In relation to dividend payments, in the past 7 years, dividend growth has averaged 10%, with most of the increase happening in the past two years. Thus, it is unquestionable that management aims to return earnings to shareholders.

 

There are two parts to the interest (discount) rate variable, risk-free and risk-premium. In relation to risk-free, both the short and long term figures need to be calculated. In the short run, as is indicated by treasury yields, the rate should be about 2.1%. The discount flows in the coming decades are assumed to lie at roughly 5.5% (2030-2040). The figure was derived by breaking down historical fluctuations based on mean-reversion. For the risk-premium value, I will assume a value of 2.8%. This was obtained by looking at mean ROE from 1992 to recent fiscal results and then putting it over the most recent price per share.

 

As a result, based on these calculations and assumptions, Boeing’s intrinsic value per share lies at about $155, which represents upside potential of about 15%.

 

Risks: An important factor to take into account is Boeing’s gargantuan backlog record of more than $490 billion, which is valued at more than 5 times last year’s sales. Given the recent downturn in China’s markets, caution should be paid to this factor.

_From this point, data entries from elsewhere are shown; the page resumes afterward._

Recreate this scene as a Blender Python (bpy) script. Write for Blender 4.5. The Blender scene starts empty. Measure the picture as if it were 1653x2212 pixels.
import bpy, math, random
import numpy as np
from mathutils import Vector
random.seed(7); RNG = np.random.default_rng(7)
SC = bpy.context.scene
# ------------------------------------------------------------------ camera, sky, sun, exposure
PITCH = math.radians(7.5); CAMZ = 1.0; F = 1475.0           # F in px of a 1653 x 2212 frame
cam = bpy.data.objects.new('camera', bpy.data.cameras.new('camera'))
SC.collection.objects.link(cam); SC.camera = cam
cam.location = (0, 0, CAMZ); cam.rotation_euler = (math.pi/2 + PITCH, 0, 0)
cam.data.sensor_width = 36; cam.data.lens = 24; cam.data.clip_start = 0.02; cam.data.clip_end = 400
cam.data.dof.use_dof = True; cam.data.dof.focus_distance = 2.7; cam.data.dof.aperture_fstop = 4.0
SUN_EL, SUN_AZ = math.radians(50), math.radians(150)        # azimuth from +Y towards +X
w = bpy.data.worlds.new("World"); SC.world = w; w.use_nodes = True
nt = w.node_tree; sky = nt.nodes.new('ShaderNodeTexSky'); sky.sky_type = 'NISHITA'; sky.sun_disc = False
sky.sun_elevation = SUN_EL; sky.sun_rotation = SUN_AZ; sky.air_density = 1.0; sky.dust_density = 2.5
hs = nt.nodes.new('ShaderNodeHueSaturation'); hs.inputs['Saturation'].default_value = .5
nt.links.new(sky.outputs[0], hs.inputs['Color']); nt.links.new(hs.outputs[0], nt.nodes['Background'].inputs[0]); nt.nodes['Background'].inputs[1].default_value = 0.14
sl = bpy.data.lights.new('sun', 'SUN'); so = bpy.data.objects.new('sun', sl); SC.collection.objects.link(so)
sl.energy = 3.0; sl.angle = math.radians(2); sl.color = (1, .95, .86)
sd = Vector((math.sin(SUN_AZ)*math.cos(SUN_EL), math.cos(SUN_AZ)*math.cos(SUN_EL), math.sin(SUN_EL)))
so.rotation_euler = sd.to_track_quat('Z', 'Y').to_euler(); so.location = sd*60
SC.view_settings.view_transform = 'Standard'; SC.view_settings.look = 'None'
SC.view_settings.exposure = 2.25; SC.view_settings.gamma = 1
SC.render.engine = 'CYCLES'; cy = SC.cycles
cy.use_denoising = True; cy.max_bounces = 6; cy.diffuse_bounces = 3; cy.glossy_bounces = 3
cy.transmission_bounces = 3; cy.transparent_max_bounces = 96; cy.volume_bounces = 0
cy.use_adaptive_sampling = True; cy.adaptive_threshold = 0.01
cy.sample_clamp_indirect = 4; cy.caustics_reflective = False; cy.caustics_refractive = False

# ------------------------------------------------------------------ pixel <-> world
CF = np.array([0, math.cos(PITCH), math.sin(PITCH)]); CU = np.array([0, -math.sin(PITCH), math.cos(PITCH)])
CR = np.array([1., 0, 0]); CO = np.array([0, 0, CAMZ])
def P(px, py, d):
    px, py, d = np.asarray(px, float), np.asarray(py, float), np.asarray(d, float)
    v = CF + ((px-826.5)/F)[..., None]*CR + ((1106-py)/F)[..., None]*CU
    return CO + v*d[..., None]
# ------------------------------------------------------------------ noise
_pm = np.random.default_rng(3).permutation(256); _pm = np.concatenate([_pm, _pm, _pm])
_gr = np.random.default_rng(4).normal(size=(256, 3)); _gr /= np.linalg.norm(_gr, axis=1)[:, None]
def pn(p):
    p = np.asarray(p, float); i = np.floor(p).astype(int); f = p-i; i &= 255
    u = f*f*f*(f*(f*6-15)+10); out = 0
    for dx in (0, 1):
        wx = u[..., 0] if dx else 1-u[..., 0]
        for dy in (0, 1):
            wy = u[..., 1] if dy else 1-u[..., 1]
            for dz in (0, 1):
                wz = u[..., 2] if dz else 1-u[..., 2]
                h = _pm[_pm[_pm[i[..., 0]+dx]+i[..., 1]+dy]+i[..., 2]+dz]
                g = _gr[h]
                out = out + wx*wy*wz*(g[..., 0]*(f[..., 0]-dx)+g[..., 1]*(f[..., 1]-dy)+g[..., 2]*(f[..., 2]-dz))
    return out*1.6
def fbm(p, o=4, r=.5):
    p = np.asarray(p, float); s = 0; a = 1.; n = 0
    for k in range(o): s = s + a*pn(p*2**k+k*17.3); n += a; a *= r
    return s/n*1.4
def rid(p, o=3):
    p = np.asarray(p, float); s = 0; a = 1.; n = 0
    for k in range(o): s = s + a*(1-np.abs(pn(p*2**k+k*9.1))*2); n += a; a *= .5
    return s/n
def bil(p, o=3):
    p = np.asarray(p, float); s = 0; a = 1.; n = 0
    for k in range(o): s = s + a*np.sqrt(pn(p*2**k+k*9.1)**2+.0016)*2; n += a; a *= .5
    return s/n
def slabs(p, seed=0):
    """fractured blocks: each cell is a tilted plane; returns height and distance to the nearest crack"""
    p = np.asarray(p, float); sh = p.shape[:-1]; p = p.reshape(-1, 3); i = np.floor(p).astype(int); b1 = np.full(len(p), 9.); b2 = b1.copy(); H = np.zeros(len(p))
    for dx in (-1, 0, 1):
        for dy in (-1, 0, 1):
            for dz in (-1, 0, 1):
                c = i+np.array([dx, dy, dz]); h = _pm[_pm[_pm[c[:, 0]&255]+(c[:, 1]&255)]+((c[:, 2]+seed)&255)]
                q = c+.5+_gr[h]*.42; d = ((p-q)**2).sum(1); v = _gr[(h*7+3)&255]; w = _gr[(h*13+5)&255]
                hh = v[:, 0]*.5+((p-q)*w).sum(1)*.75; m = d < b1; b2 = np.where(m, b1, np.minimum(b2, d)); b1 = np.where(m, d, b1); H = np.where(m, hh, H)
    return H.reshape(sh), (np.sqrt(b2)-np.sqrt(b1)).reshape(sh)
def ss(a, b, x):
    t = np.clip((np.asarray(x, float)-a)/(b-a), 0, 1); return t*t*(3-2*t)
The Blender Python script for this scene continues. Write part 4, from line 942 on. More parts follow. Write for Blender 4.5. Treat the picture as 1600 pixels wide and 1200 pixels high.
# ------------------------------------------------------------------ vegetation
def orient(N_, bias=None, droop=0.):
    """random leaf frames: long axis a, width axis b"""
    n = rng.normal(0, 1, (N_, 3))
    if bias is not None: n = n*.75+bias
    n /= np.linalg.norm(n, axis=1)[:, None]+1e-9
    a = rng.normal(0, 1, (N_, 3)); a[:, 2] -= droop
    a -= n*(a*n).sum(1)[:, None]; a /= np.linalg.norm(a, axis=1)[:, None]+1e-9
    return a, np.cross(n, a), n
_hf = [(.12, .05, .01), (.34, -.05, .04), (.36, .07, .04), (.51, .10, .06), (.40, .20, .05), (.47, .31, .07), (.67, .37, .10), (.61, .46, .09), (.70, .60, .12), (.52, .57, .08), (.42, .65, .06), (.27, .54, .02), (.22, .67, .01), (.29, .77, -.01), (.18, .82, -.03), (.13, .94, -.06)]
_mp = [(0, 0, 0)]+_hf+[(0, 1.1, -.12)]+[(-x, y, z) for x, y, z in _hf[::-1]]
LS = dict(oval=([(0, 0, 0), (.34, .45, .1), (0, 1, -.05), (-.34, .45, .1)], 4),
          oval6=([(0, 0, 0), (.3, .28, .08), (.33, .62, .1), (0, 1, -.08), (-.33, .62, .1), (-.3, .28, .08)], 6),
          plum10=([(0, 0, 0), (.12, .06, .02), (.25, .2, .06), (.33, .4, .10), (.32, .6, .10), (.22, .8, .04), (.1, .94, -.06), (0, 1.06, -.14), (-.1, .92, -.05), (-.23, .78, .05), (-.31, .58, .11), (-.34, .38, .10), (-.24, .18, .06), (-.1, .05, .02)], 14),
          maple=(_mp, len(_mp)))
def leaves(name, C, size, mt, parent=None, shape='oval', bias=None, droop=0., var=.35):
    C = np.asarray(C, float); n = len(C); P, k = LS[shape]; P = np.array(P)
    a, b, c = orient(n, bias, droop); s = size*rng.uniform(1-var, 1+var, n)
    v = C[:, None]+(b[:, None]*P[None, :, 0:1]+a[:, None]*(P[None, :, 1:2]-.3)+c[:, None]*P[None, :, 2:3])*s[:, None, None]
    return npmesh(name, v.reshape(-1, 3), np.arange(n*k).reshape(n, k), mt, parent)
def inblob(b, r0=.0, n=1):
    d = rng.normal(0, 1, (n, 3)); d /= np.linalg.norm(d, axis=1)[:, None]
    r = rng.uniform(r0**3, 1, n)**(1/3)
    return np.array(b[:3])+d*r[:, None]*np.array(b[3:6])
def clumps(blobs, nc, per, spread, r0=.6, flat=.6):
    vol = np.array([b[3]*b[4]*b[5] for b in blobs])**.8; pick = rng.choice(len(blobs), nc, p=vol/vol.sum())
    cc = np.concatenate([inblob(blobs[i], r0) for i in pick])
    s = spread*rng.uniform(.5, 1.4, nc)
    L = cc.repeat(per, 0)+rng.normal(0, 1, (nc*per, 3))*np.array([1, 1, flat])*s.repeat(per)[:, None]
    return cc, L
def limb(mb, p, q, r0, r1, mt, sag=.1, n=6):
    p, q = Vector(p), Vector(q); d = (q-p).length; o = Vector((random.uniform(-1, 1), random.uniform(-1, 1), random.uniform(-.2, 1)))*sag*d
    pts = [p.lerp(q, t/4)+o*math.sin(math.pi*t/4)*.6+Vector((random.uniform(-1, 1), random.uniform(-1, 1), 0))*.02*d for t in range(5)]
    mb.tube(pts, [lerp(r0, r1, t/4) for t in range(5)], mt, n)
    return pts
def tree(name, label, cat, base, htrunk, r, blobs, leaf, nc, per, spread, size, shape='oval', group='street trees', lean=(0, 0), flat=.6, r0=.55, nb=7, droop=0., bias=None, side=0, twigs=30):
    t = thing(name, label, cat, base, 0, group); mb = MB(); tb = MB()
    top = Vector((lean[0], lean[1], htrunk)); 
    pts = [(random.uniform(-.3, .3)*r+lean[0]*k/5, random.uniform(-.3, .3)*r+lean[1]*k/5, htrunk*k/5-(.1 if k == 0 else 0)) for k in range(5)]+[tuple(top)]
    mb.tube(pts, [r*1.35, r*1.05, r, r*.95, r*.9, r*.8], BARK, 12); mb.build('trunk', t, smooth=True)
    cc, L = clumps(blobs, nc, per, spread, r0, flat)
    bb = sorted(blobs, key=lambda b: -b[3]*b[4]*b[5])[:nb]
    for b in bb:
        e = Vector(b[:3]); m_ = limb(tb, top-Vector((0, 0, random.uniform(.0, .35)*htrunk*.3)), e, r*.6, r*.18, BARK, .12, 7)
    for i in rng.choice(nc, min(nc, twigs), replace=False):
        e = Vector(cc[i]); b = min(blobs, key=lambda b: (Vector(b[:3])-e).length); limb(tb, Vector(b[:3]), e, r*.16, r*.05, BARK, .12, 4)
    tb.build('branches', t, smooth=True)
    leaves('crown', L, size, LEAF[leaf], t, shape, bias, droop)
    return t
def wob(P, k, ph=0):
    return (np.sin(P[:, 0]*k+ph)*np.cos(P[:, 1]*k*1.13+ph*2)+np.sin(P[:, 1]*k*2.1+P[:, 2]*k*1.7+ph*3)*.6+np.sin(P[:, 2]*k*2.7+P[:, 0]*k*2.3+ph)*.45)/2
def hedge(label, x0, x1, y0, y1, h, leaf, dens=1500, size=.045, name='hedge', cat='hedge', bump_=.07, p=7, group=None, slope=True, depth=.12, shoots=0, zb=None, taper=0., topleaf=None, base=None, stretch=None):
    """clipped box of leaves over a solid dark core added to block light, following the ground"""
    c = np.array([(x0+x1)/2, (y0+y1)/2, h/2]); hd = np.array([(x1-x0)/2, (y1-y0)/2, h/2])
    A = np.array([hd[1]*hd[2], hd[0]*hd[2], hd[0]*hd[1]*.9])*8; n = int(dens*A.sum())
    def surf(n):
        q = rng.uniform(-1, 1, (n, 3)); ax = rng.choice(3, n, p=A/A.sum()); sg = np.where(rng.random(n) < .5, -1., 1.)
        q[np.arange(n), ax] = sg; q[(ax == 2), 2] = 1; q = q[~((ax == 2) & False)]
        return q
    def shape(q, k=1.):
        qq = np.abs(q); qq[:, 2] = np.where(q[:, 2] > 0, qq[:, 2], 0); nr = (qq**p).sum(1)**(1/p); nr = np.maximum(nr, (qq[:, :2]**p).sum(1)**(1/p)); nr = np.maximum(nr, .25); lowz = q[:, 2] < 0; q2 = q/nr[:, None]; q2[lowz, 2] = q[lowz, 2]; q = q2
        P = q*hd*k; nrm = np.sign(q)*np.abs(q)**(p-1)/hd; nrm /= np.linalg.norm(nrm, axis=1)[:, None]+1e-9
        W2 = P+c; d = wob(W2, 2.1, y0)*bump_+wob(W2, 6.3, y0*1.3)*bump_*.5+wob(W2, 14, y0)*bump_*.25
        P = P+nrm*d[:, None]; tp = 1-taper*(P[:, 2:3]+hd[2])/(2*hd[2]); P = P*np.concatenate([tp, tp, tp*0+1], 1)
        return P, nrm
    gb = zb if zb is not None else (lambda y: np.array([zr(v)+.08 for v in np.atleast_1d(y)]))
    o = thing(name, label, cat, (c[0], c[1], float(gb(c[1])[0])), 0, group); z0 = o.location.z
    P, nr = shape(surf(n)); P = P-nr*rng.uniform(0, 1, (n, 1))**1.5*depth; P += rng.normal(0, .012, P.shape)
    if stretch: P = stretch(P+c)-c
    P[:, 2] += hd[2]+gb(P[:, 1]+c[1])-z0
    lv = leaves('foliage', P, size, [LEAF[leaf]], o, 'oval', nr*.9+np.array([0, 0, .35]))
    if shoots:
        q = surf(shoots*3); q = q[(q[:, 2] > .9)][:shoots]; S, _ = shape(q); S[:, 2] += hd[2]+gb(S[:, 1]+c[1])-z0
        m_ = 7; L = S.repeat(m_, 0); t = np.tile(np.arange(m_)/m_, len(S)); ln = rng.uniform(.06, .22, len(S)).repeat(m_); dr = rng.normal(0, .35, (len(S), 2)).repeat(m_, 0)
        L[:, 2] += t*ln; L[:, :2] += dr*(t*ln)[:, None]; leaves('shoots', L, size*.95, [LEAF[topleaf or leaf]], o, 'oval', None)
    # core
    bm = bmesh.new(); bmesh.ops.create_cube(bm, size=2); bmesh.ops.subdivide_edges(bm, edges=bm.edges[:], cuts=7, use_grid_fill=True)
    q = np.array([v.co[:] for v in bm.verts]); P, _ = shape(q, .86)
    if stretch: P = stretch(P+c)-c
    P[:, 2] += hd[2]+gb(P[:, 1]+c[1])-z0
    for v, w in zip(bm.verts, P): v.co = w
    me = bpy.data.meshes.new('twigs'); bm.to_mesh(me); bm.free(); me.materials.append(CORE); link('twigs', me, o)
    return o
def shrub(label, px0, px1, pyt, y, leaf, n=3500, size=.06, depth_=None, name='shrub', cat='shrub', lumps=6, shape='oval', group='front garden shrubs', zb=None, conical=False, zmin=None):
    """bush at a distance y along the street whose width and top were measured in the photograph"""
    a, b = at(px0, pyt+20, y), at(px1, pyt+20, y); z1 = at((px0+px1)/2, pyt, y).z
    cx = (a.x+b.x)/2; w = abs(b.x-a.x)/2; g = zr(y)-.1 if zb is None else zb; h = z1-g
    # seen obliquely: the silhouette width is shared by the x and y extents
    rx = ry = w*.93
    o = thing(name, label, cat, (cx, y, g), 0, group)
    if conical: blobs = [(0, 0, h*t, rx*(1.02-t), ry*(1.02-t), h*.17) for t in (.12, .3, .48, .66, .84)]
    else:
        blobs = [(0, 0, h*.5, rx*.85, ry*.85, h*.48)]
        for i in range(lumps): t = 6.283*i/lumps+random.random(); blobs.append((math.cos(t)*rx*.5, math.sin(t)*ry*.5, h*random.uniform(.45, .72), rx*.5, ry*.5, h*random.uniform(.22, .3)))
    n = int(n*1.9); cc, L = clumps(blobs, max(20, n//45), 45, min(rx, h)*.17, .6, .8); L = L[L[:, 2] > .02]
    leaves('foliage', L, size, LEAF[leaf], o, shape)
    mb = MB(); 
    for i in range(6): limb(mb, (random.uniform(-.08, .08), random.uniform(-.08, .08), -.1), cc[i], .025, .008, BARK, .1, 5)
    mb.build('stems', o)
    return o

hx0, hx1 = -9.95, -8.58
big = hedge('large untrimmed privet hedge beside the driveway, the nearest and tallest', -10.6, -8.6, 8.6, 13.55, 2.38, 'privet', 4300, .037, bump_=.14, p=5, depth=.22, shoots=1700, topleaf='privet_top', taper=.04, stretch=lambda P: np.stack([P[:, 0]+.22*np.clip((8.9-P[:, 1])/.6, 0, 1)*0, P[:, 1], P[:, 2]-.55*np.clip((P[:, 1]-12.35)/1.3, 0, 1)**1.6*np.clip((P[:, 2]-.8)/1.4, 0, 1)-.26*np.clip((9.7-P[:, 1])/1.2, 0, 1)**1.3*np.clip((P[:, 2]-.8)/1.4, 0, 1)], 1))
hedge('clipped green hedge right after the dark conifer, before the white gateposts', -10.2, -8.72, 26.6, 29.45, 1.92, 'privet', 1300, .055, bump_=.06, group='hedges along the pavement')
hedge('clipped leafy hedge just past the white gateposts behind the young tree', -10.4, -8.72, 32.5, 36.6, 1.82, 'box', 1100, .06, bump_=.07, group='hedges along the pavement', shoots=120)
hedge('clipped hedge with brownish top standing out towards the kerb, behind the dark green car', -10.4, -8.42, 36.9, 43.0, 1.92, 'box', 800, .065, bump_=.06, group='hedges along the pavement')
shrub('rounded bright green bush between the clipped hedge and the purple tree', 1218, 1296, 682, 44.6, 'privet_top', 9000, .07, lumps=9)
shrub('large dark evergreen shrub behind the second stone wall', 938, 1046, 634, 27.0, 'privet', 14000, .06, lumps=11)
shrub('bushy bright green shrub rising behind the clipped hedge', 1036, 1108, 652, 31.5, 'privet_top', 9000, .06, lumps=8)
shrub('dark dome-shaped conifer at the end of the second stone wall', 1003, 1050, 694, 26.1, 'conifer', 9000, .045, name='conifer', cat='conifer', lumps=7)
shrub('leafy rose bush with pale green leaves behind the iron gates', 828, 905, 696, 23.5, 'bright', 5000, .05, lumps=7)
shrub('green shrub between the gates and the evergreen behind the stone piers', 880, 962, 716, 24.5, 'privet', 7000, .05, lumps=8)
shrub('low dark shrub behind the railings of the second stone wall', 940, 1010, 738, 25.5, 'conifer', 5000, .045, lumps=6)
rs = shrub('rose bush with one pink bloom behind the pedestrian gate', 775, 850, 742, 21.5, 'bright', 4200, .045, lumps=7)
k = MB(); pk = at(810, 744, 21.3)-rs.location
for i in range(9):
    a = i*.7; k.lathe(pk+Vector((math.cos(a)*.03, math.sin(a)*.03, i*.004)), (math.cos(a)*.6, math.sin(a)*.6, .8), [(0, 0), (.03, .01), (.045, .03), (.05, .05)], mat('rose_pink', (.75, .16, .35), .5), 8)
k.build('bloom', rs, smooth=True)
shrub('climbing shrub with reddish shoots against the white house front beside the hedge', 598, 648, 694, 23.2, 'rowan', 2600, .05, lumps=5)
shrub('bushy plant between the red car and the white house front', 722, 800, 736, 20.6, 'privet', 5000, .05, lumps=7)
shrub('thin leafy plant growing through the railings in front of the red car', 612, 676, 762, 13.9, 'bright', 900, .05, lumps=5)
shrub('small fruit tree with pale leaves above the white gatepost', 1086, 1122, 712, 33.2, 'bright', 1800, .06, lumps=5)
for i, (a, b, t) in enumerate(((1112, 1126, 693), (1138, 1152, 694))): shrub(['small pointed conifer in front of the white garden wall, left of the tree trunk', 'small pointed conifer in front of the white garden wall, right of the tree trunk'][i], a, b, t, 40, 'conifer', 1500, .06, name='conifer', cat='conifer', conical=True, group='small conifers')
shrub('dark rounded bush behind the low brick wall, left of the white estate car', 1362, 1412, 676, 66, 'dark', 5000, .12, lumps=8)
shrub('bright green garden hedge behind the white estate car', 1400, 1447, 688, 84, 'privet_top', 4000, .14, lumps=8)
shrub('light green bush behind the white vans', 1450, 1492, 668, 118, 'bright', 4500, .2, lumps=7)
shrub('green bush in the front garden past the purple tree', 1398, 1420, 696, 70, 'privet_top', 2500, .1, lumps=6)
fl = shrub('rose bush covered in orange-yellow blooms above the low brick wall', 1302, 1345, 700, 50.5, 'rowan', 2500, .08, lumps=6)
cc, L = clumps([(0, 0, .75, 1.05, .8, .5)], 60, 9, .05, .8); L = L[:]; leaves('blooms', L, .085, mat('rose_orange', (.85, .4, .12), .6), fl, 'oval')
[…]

Yet, thanks to the amalgamation of replacement demand coupled with diversification efforts and added to the recent decline in jet fuel prices, which increases customer profitability, many of these issues are quelled.

 

A misstep committed by the company was its share repurchase plan, which it conducted in two instances, before the financial crisis of 2008 and in the past couple of months, two periods that saw share prices higher than their fair market value. Some advice to management would be to focus on increasing dividend payments while lowering reliance on buyback plans.

 

In conclusion, based on the discounted cash flow model conducted, Boeing’s stock is currently undervalued. However, significant risks do pervade as a slowing global economy can have a significant impact on the currently booming aerospace industry and consequently on the company’s operations. Boeing’s current focus on expanding its reach globally, and especially into China, seems like a solid decision as, according to Boeing, Chinese demand alone could top $1 trillion. Although Boeing is by no means a momentum stock, it does present an attractive value proposition (with a meaningful dividend yield) and remains a company with solid fundamentals.